| Election Name: | 1867 Rhode Island gubernatorial election |
| Country: | Rhode Island |
| Type: | Presidential |
| Ongoing: | no |
| Previous Election: | 1866 Rhode Island gubernatorial election |
| Previous Year: | 1866 |
| Next Election: | 1868 Rhode Island gubernatorial election |
| Next Year: | 1868 |
| Election Date: | 3 April 1867 |
| Nominee1: | Ambrose Burnside |
| Party1: | Republican Party (United States) |
| Popular Vote1: | 7,372 |
| Percentage1: | 69.84% |
| Nominee2: | Lyman Pierce |
| Party2: | Democratic Party (United States) |
| Popular Vote2: | 3,178 |
| Percentage2: | 30.11% |
| Map Size: | 250px |
| Governor | |
| Before Election: | Ambrose Burnside |
| Before Party: | Republican Party (United States) |
| After Election: | Ambrose Burnside |
| After Party: | Republican Party (United States) |
The 1867 Rhode Island gubernatorial election was held on 3 April 1867 in order to elect the Governor of Rhode Island.

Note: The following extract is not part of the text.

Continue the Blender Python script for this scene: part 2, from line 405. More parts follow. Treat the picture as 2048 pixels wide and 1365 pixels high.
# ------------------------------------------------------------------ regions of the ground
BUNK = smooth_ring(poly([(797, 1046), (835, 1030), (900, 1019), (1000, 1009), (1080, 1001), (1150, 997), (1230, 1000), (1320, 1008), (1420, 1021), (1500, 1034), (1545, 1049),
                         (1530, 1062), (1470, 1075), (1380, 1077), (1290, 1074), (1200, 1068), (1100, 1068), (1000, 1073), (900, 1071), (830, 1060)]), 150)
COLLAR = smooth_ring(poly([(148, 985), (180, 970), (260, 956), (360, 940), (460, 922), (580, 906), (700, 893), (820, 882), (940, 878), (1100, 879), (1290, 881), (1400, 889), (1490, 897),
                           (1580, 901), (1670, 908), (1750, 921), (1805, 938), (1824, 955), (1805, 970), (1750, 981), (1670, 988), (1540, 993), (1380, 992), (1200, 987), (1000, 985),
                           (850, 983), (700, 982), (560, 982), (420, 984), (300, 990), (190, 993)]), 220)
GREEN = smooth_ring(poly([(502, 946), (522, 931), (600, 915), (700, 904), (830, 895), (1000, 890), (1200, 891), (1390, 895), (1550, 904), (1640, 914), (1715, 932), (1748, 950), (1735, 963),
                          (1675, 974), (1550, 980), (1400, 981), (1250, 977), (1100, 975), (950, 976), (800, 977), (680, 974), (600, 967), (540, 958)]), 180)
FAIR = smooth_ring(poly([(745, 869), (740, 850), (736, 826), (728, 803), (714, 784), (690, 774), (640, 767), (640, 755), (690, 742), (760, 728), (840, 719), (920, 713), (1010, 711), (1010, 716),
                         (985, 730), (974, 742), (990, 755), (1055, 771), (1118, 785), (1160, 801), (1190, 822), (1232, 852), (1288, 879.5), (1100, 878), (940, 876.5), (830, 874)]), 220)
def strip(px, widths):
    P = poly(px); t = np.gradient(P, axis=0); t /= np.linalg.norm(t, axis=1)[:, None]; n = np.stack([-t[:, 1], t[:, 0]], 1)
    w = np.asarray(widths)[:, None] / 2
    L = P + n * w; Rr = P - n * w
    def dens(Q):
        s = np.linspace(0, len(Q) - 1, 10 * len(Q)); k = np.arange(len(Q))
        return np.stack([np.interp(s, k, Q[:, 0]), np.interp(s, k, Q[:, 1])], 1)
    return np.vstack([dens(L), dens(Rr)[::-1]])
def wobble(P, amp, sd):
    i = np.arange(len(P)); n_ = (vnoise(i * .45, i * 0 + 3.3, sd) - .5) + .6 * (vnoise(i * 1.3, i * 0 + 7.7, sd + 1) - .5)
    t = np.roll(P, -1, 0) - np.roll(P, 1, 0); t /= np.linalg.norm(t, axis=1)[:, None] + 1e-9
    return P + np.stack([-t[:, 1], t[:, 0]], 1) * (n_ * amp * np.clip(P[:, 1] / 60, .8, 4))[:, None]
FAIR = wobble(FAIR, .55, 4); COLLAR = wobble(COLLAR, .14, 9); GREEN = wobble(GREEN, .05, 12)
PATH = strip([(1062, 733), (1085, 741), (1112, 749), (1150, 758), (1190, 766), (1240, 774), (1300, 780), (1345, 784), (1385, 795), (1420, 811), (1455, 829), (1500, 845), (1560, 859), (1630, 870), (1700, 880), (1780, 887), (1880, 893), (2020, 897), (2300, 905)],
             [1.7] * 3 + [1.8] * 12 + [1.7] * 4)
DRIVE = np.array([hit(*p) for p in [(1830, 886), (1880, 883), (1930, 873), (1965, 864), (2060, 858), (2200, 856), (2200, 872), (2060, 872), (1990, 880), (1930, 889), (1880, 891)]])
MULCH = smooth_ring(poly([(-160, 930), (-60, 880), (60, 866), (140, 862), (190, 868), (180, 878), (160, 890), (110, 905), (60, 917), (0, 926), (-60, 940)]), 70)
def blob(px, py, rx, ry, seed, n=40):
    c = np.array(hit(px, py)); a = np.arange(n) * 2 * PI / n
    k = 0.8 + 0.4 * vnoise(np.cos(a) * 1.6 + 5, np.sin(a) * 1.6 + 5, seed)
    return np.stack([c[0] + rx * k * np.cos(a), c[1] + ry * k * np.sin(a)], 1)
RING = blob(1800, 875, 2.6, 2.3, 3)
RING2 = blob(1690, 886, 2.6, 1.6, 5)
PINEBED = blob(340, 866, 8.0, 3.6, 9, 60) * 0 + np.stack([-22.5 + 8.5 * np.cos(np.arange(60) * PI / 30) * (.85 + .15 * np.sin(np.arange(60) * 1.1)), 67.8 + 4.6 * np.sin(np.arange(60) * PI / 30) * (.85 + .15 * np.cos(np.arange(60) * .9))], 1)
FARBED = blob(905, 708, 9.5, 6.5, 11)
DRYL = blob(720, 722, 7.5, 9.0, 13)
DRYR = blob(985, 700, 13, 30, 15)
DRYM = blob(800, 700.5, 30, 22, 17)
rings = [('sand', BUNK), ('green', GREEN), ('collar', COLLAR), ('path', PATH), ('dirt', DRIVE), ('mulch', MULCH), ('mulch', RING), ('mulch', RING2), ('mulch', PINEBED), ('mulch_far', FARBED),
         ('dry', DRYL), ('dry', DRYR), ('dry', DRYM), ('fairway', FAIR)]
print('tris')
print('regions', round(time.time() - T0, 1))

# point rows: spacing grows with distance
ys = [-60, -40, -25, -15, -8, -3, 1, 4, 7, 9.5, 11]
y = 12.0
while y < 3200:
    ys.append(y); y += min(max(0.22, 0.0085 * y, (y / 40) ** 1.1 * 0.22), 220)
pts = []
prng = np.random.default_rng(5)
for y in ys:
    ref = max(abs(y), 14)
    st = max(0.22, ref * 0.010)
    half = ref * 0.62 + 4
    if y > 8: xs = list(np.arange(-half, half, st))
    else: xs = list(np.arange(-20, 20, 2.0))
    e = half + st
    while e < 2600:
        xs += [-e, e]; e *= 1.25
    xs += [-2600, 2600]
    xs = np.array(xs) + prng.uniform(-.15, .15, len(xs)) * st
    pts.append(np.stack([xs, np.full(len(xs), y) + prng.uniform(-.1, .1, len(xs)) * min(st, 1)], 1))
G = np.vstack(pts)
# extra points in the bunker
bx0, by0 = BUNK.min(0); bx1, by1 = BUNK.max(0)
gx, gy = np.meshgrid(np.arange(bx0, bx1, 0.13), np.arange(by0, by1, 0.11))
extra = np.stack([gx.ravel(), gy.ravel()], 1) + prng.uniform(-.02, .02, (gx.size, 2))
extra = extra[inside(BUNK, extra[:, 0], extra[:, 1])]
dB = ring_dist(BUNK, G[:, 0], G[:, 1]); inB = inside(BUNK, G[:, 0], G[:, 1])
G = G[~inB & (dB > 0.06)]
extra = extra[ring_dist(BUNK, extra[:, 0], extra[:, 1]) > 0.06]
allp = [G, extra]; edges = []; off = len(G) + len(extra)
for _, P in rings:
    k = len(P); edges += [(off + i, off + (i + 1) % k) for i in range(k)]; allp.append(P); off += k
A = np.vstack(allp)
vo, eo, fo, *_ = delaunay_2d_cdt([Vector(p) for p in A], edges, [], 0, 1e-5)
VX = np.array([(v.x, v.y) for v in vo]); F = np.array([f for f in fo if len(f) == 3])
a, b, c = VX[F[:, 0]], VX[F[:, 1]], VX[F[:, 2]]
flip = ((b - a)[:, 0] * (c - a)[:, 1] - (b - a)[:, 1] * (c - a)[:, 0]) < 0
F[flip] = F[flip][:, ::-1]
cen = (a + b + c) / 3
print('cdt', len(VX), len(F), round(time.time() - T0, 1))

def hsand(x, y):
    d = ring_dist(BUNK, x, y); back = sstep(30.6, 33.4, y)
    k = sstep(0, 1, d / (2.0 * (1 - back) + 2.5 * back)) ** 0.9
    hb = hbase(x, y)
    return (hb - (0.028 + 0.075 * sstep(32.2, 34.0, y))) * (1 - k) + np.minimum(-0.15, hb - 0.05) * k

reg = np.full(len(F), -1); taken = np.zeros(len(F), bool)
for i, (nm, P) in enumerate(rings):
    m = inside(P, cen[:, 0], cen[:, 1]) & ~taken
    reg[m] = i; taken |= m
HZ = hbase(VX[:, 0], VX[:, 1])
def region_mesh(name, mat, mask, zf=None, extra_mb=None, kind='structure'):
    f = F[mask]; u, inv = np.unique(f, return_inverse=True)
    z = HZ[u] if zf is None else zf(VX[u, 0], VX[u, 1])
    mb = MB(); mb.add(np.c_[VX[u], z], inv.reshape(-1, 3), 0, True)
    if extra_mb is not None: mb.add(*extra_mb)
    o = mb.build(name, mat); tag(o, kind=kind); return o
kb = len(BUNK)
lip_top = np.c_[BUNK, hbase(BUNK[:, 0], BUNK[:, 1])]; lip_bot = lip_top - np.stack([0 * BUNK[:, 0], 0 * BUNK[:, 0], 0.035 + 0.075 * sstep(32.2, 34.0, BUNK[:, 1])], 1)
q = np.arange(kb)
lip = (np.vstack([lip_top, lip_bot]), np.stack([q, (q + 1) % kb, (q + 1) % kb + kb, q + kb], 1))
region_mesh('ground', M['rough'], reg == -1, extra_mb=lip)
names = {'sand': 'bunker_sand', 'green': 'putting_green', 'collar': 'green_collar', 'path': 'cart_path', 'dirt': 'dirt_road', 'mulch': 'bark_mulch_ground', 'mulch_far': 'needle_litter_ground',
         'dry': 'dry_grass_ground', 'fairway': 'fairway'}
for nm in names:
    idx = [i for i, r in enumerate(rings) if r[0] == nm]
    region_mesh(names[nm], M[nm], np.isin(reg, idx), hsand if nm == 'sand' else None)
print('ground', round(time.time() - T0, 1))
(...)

Incumbent Republican Governor Ambrose Burnside won re-election against Democratic nominee Lyman Pierce in a rematch of the previous election.[1]
On election day, 3 April 1867, incumbent Republican Governor Ambrose Burnside won re-election by a margin of 4,194 votes against his opponent Democratic nominee Lyman Pierce, thereby retaining Republican control over the office of Governor. Burnside was sworn in for his second term on 4 May 1867.[2]